Many novices believe there is a negative price impact if a company has been for sale for an extended period of time. This, however, is not the case. When a middle market company indicates it is willing to sell at a reasonably aggressive, premium price, it is not unusual for many acquirers to be skeptical of the seller’s resolve and ability to accomplish that. They believe that if the seller isn’t initially successful, it will lower its pricing expectations. Sellers that don’t reduce their price expectations after meeting initial market resistance make it known that their resolve is unbreakable. They then realize the only way to buy the company is by paying a premium price.

If you are initially unsuccessful in obtaining a premium price for your company during a recession, take it as an opportunity to allow your advisor to strengthen your long-term business fundamentals. As previously stated, the true value of a company is based on its expected future earnings and the risk in achieving those earnings from the business foundation given an acquirer. The business foundation is basically the long-term business fundamentals of the company, and these fundamentals include such things as the strength and protection of its market niche, the scope of its market presence, the breadth and depth of its customer base, the efficiency and cost effectiveness of its production and/or warehousing operations, the capabilities and depth of its management team, and its ability to take advantage of future growth opportunities.
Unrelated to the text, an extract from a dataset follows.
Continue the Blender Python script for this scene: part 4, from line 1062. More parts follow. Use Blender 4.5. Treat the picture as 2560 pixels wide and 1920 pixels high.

To the extent these fundamentals are strong and position a company for growth and limit its downside risk, the multiple an acquirer will pay for any level of earnings should tend to be higher than it would otherwise be. Once fundamentals are evaluated, they’ll guide you in establishing a program to strengthen them. You can then implement this program before reinstituting the active marketing of your company and eventually increase earnings while reducing the threats to and volatility of future earnings—fortifying your ability to sustain an increased transaction price.